Though I am friendly towards continental philosophy, I do not really identify with it. I tend to locate the split between analytic and continental philosophy fairly recently, at the time of the French explosion of the late 1960’s with Derrida, Foucault, and Deleuze, among others, and think of it largely as an Anglophone, especially an American phenomenon. The dominance of analytic philosophy in the English-speaking world could only have occurred after the rise of a particular university culture in English-speaking countries at large: without the ideal of everybody having a degree, it would not be generally possible for analytic philosophers to focus on “research”, “rigor”, being on the “cutting edge”, etc., since the economic resources for the possibility of the kind of deep compartmentalization constitutive of analytic philosophy weren’t yet present.
By contrast, the tendency among continental philosophers to stress broad knowledge of the philosophical tradition can only be accounted for in its present form as a minority reaction to the development of the research university and the kind of philosophy it encourages. As such, continental philosophy takes advantage of a tension in the culture of American higher education between research and liberal arts universities, a tension that doesn’t appear to be as present in the cultures of the UK or many countries on the European continent. This helps explain the more widespread presence of respected philosophers pre-1970 who don’t neatly fit into either tradition, e.g. Thomas Kuhn, Dietrich von Hildebrand, Jacques Maritain, even Kurt Gödel.
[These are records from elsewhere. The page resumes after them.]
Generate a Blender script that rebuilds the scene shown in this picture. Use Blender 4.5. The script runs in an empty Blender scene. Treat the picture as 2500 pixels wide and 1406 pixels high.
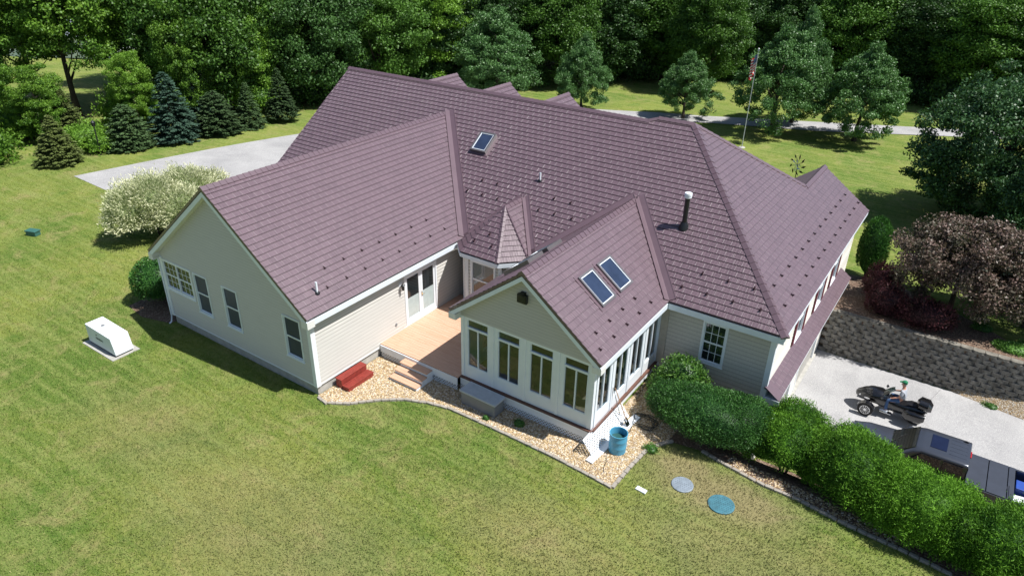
import bpy, bmesh, math, random
import numpy as np
from mathutils import Vector, Matrix
R = math.radians
rng = np.random.default_rng(7)
random.seed(7)
scene = bpy.context.scene
COL = scene.collection

# ---------------------------------------------------------------- camera, sky, sun, exposure
F_PX, PITCH, YAW, ROLL = 1724.0, 0.489, -0.592, 0.021
CAM = Vector((16.769, -12.910, 15.119))
_fw = Vector((math.sin(YAW)*math.cos(PITCH), math.cos(YAW)*math.cos(PITCH), -math.sin(PITCH)))
_rt = Vector((math.cos(YAW), -math.sin(YAW), 0)); _up = _rt.cross(_fw)
_r2 = _rt*math.cos(ROLL)+_up*math.sin(ROLL); _u2 = -_rt*math.sin(ROLL)+_up*math.cos(ROLL)
cd = bpy.data.cameras.new('camera'); cam = bpy.data.objects.new('camera', cd); COL.objects.link(cam)
M4 = Matrix((_r2, _u2, -_fw)).transposed().to_4x4(); M4.translation = CAM
cam.matrix_world = M4
cd.sensor_width = 36; cd.lens = 36*F_PX/2500; cd.clip_start = 0.1; cd.clip_end = 2000
scene.camera = cam
SUN = Vector((0.55, 0.145, 1.0)).normalized()
world = bpy.data.worlds.new('World'); scene.world = world; world.use_nodes = True
wn = world.node_tree; wn.nodes.clear()
sky = wn.nodes.new('ShaderNodeTexSky'); sky.sky_type = 'NISHITA'; sky.sun_disc = False
sky.sun_elevation = math.asin(SUN.z); sky.sun_rotation = math.atan2(SUN.x, SUN.y)
sky.air_density = 1.0; sky.dust_density = 0.6; sky.ozone_density = 1.0
bg = wn.nodes.new('ShaderNodeBackground'); bg.inputs[1].default_value = 0.074
wo = wn.nodes.new('ShaderNodeOutputWorld')
wn.links.new(sky.outputs[0], bg.inputs[0]); wn.links.new(bg.outputs[0], wo.inputs[0])
sl = bpy.data.lights.new('sun', 'SUN'); sl.energy = 5.0; sl.angle = R(0.53); sl.color = (1.0, 0.972, 0.93)
so = bpy.data.objects.new('sun', sl); COL.objects.link(so); so.location = (30, 5, 60)
so.rotation_euler = (-SUN).to_track_quat('-Z', 'Y').to_euler()
vs = scene.view_settings; vs.view_transform = 'Standard'; vs.look = 'None'; vs.gamma = 1.0; vs.exposure = 0.48
scene.render.engine = 'CYCLES'
scene.cycles.max_bounces = 6; scene.cycles.transparent_max_bounces = 12

# ---------------------------------------------------------------- materials
class NT:
    def __init__(s, m): s.t = m.node_tree; s.n = s.t.nodes
    def new(s, ty, **k):
        x = s.n.new('ShaderNode'+ty)
        for a, b in k.items(): setattr(x, a, b)
        return x
    def link(s, a, b): s.t.links.new(a, b)
    def val(s, sock, v):
        if isinstance(v, bpy.types.NodeSocket): s.link(v, sock)
        else: sock.default_value = v
    def mix(s, f, a, b, bt='MIX'):
        x = s.new('Mix', data_type='RGBA', blend_type=bt)
        s.val(x.inputs[0], f)
        s.val(x.inputs[6], (*a, 1) if isinstance(a, tuple) and len(a) == 3 else a)
        s.val(x.inputs[7], (*b, 1) if isinstance(b, tuple) and len(b) == 3 else b)
        return x.outputs[2]
    def math(s, op, a, b=0.0, c=None, clamp=False):
        x = s.new('Math', operation=op); x.use_clamp = clamp
        s.val(x.inputs[0], a); s.val(x.inputs[1], b)
        if c is not None: s.val(x.inputs[2], c)
        return x.outputs[0]
    def coord(s, kind='Object', scale=(1, 1, 1), rot=(0, 0, 0), loc=(0, 0, 0)):
        tc = s.new('TexCoord'); mp = s.new('Mapping')
        mp.inputs['Scale'].default_value = scale; mp.inputs['Rotation'].default_value = rot
        mp.inputs['Location'].default_value = loc
        s.link(tc.outputs[kind], mp.inputs[0]); return mp.outputs[0]
    def noise(s, vec, scale, detail=4, rough=0.55, dist=0.0):
        x = s.new('TexNoise'); s.link(vec, x.inputs['Vector'])
        x.inputs['Scale'].default_value = scale; x.inputs['Detail'].default_value = detail
        x.inputs['Roughness'].default_value = rough; x.inputs['Distortion'].default_value = dist
        return x.outputs[0]
    def ramp(s, fac, a, b, ca=0.0, cb=1.0):
        x = s.new('MapRange'); x.clamp = True
        s.val(x.inputs[0], fac)
        x.inputs[1].default_value = a; x.inputs[2].default_value = b
        x.inputs[3].default_value = ca; x.inputs[4].default_value = cb
        return x.outputs[0]
    def bump(s, h, strength=0.3, dist=0.02):
        x = s.new('Bump'); x.inputs['Strength'].default_value = strength; x.inputs['Distance'].default_value = dist
        s.link(h, x.inputs['Height']); return x.outputs[0]

def mat(name):
    m = bpy.data.materials.new(name); m.use_nodes = True
    nt = NT(m); b = nt.n['Principled BSDF']; return m, nt, b

def simple(name, col, rough=0.6, metal=0.0, var=0.12, scale=3.0, spec=0.5, coat=0.0, bump=0.0):
    m, nt, b = mat(name)
    v = nt.coord('Object')
    n = nt.noise(v, scale, 5, 0.6)
    c = nt.mix(nt.ramp(n, 0.3, 0.7), tuple(x*(1-var) for x in col), tuple(min(1, x*(1+var)) for x in col))
    nt.link(c, b.inputs['Base Color'])
    b.inputs['Roughness'].default_value = rough; b.inputs['Metallic'].default_value = metal
    b.inputs['Specular IOR Level'].default_value = spec
    b.inputs['Coat Weight'].default_value = coat; b.inputs['Coat Roughness'].default_value = 0.08
    if bump: nt.link(nt.bump(nt.noise(v, scale*12, 3), bump, 0.01), b.inputs['Normal'])
    return m

MAT = {}
MAT['white'] = simple('white_paint', (0.75, 0.79, 0.83), 0.45, var=0.03)
MAT['vinyl'] = simple('white_trim', (0.70, 0.76, 0.82), 0.4, var=0.04)
MAT['dark'] = simple('black_plastic', (0.012, 0.012, 0.014), 0.4)
MAT['concrete'] = simple('concrete', (0.38, 0.37, 0.34), 0.85, var=0.18, scale=4, bump=0.3)
MAT['greyplastic'] = simple('grey_plastic', (0.20, 0.21, 0.22), 0.5, var=0.06)
MAT['greylid'] = simple('grey_lid', (0.44, 0.47, 0.51), 0.42, var=0.1, scale=5)
MAT['bluetub'] = simple('blue_plastic', (0.075, 0.31, 0.47), 0.45, var=0.08)
MAT['water'] = simple('water', (0.03, 0.09, 0.085), 0.05, var=0.05)
MAT['redwood'] = simple('red_stain', (0.24, 0.034, 0.024), 0.6, var=0.25, scale=8)
MAT['darkmetal'] = simple('dark_metal', (0.03, 0.032, 0.035), 0.35, metal=0.6)
MAT['chrome'] = simple('chrome', (0.75, 0.76, 0.78), 0.16, metal=1.0)
MAT['rubber'] = simple('rubber', (0.018, 0.018, 0.018), 0.8)
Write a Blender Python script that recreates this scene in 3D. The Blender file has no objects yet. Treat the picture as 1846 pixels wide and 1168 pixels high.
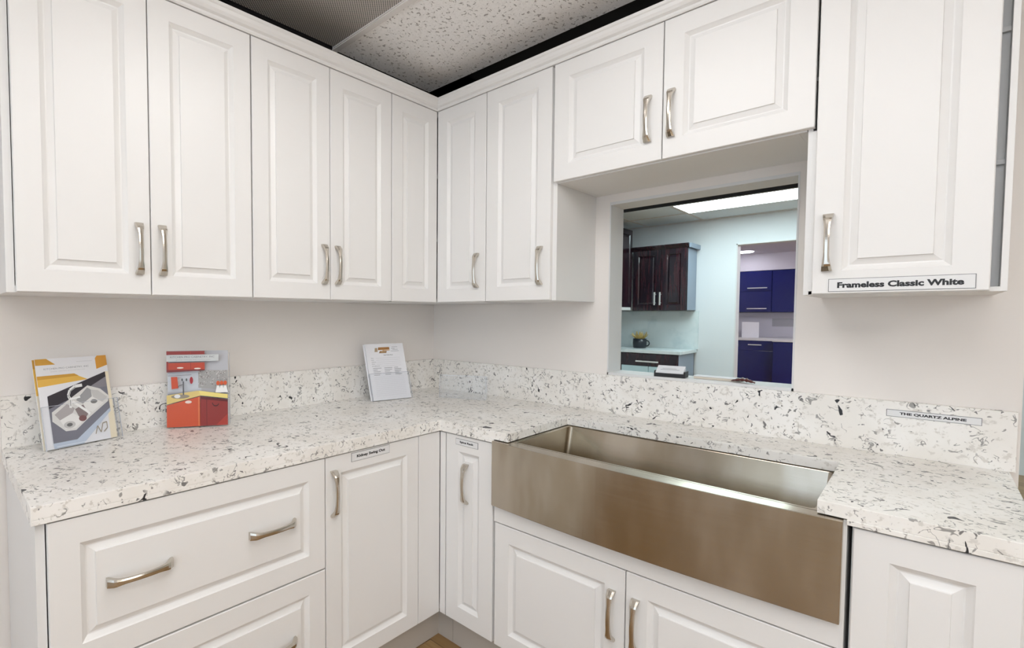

What we are witnessing today is not so much an overcoming of a divide as a growing out of it. The disputes of the past don’t have the same gravity for younger researchers that they do for their older colleagues. The result is a watering down of not only the vices, but also the virtues of both traditions. Future philosophers will be less prone to obscurantism or logic-chopping; they will also be less likely to be a Heidegger or a Wittgenstein. Both the characteristic virtues and the vices of the coming generation are likely to be different.